Le Corps du Christ pour la Vie du monde

19ème dimanche ordinaire

1 Rois, 19, 4-8 ; Ephésiens 4,30 à 5,2 ; Jean 6, 41-51


Nous sommes toujours dans l’Evangile de Jean, chapitre 6, dans le discours composé à la suite de la multiplication des pains. Discours qui peut nous sembler étrange… Cette lecture d’aujourd’hui commence avec une remarque déjà présente dans les autres évangiles : Jésus n’est-il pas le fils de Joseph et Marie… alors, comment peut-il prétendre être fils de Dieu !

 

A partir de cette réflexion, Jean répond aussi à une objection de certains chrétiens de son époque qui nient que Jésus puisse être tout à la fois fils d’homme et fils de Dieu, c’est-à-dire, en fait, qu’ils refusent l’incarnation, que Dieu se soit réellement fait homme, comme le dit st Paul "jusqu’à la mort et la mort sur une croix" (Philippiens 12, 6-9). Ce refus de l'incarnation entrainait comme conséquence que la vie chrétienne était à situer dans le monde des idées, et non dans le concret de l’existence, dans les actes de charité posés, envers les pauvres et les opprimés en particulier (relire l’homélie de Jésus à Nazareth, Luc ch. 6).


Jean insiste sur le fait que Jésus soit vraiment envoyé de Dieu et Dieu lui-même, tout comme il l’a déjà écrit au premier chapitre. « Le Verbe était avec Dieu et il était Dieu. Il est venu chez les siens et les siens ne l’ont pas reconnu. A ceux qui le reconnaissent il donne le pouvoir de devenir Fils de Dieu. »


Ce débat fut source de conflits et d’hérésies dès le premier siècle. Il nous concerne aujourd’hui encore.

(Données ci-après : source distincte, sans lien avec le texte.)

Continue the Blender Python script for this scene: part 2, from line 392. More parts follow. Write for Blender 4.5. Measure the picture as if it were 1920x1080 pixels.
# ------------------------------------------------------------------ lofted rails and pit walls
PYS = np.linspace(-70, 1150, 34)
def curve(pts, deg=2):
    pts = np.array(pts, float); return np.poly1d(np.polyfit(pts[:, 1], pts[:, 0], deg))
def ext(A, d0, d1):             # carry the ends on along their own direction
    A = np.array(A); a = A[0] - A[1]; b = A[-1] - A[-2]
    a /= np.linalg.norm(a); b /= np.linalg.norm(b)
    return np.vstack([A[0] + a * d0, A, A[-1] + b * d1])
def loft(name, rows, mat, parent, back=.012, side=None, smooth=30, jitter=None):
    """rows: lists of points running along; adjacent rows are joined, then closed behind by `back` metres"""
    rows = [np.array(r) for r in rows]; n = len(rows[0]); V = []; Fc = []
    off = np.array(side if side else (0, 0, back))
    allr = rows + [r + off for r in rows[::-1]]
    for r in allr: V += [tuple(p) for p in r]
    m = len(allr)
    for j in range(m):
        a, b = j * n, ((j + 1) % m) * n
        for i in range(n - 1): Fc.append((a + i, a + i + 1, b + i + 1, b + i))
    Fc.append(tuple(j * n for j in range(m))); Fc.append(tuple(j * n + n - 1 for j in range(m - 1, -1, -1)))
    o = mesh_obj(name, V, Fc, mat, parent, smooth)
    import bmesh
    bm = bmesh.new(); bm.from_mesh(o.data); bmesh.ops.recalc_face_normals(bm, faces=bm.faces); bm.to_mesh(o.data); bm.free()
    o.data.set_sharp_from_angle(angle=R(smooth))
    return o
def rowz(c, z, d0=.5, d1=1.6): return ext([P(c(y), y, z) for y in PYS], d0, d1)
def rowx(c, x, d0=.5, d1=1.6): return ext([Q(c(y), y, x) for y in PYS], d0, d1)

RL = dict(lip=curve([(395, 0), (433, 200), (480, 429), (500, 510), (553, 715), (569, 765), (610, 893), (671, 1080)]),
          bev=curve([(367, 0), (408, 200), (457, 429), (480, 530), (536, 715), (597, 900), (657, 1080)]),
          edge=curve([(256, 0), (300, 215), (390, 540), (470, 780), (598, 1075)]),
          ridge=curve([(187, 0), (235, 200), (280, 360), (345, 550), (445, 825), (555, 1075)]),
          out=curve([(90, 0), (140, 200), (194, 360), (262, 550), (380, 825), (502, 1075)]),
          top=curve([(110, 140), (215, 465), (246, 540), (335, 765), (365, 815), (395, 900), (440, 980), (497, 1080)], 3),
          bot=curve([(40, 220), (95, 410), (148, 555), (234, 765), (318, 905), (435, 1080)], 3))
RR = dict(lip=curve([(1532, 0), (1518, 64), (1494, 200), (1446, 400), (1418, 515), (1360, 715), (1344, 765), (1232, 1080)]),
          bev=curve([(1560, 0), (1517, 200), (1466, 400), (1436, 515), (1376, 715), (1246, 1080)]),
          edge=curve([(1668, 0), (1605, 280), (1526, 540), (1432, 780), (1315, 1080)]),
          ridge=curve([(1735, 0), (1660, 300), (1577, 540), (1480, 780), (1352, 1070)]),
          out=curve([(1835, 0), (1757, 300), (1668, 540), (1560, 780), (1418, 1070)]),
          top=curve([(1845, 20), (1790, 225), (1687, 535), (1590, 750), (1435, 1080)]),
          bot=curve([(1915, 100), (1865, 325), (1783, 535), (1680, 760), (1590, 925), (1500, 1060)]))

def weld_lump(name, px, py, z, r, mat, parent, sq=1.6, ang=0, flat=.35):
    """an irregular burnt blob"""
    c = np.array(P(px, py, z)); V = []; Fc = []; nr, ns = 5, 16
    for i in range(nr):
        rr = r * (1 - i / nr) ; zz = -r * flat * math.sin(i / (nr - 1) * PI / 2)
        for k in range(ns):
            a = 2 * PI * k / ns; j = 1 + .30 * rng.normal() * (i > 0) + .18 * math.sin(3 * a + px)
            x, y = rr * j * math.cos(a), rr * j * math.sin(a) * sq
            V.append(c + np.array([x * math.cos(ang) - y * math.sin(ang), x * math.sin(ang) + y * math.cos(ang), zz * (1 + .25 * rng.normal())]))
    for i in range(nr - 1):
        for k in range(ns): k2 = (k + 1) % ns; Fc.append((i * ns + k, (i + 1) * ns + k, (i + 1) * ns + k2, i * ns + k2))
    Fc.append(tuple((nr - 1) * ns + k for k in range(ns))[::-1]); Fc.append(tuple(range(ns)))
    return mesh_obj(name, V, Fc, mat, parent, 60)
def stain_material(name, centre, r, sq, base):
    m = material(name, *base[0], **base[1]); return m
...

Tout d’abord, est-ce vraiment la Parole de Jésus qui nous mettons au-dessus de tout ? Parfois ne préférons-nous pas la parole de (sur) tel saint ou de (sur) la Vierge Marie plutôt que de lire ce qui est écrit dans les évangiles ? Le vrai pain descendu du ciel, celui qui donne la nourriture humaine et spirituelle, c’est Lui, Jésus, envoyé du Père.


La semaine prochaine l’affirmation de manger son corps et boire son sang sera source de quiproquo : serions-nous des anthropophages ? Alors que l’expression hébraïque signifie "moi tout entier", comme on dit "boire les paroles de quelqu’un" et en même temps, qu' il y aurait "à prendre et à laisser" ! Non, pour saint Jean il faut tout prendre de Jésus et pas seulement ce qui m’intéresse. Cela interroge aussi notre foi et notre vie chrétienne aujourd’hui. N’y aurait-il pas une certaine tendance en en prendre et à en laisser, en particulier en ce qui concerne la charité? Le jeudi saint, au lieu de raconter une fois de plus l’institution de l’eucharistie, Jean préfère raconter le geste de Jésus-serviteur qui lave les pieds des invités, avec la consigne de faire de même, à la suite de Jésus.


Reconnaissons que Jean est parfois difficile à comprendre, mais il ne nous est pas interdit d’imaginer Jean en discussion avec les chrétiens contestataires ou puristes de son temps, dont certains fonderont une église parallèle. Imaginons cette tension de Jean pour faire comprendre que Jésus est vraiment envoyé par Dieu et qu’on ne peut pas le suivre seulement du bout des lèvres ou de manière purement intellectuelle. Rencontrer Jésus, devenir membre de son Corps, c’est tout autre chose que de débattre en doctes assemblées. Devenir son Corps c’est entrer avec lui dans une solidarité universelle. Cf. Jean-Paul II (lettres sur l’eucharistie) et Benoit XVI, (Le sacrement de la Charité).